Der Angeklagte Zietlow beklagte sich über die Verletzung der "Gleichheit aller vor Gesetz und Recht" durch die Verhandlung. Er erklärte in Anspielung auf den "Fall Rehse", einen Richter, der früher Todesurteile gefällt habe, begünstige man, weil man ihm nicht Grausamkeit oder Heimtücke unterstelle. Das tue man aber bei ihm, der nur Befehle ausgeführt habe.

Weiter Empörung über Rehse-Urteil

Der Freispruch des ehemaligen Beisitzers beim NS-Volksgerichtshof, Rehse, durch ein Westberliner Gericht sei ein "ausgesprochener Rechtssprechung-Skandal", erklärte gestern der Zentralrat der Juden in Deutschland.
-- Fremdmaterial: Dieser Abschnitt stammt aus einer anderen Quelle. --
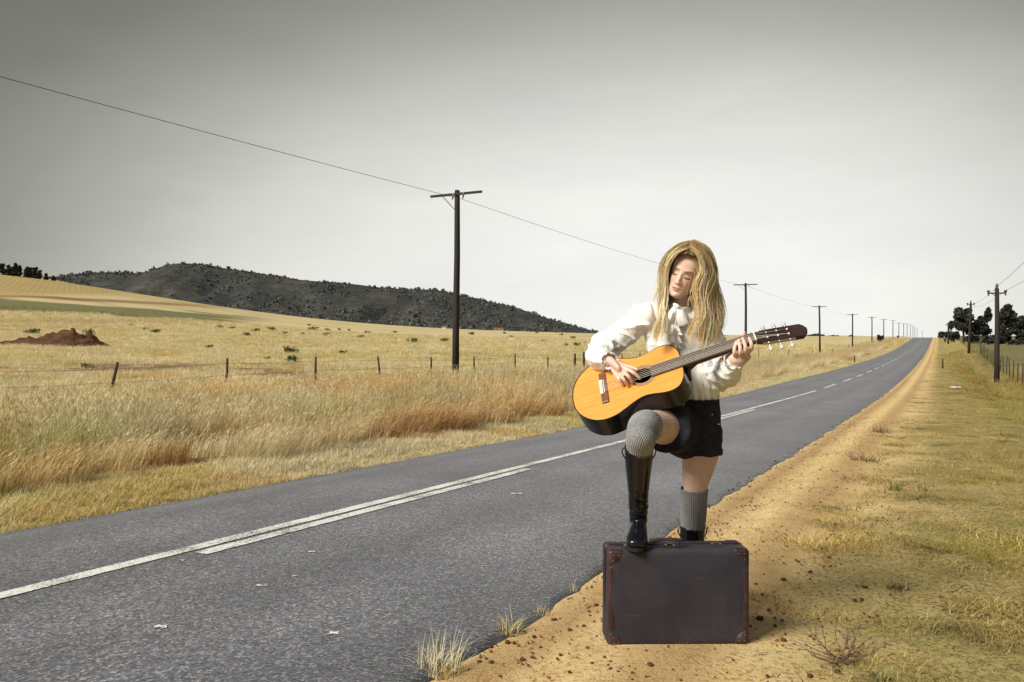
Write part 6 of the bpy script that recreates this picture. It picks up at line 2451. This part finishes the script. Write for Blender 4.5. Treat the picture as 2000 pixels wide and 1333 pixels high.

Der Bundesvorstand der Deutschen Angestellten-Gewerkschaft in Hamburg, der sich am Montag auch mit dem Urteil befaßte, meinte, ein Gericht, das in einem demokratischen Rechtsstaat amtiere, versäume seine demokratische Pflicht, wenn es einen Mann freispreche, der als Richter in einem Volksgerichtshof erwiesenermaßen an einer Fülle unmenschlicher Todesurteile mitgewirkt habe. - Die Staatsanwaltschaft hat gegen das Urteil Revision eingelegt.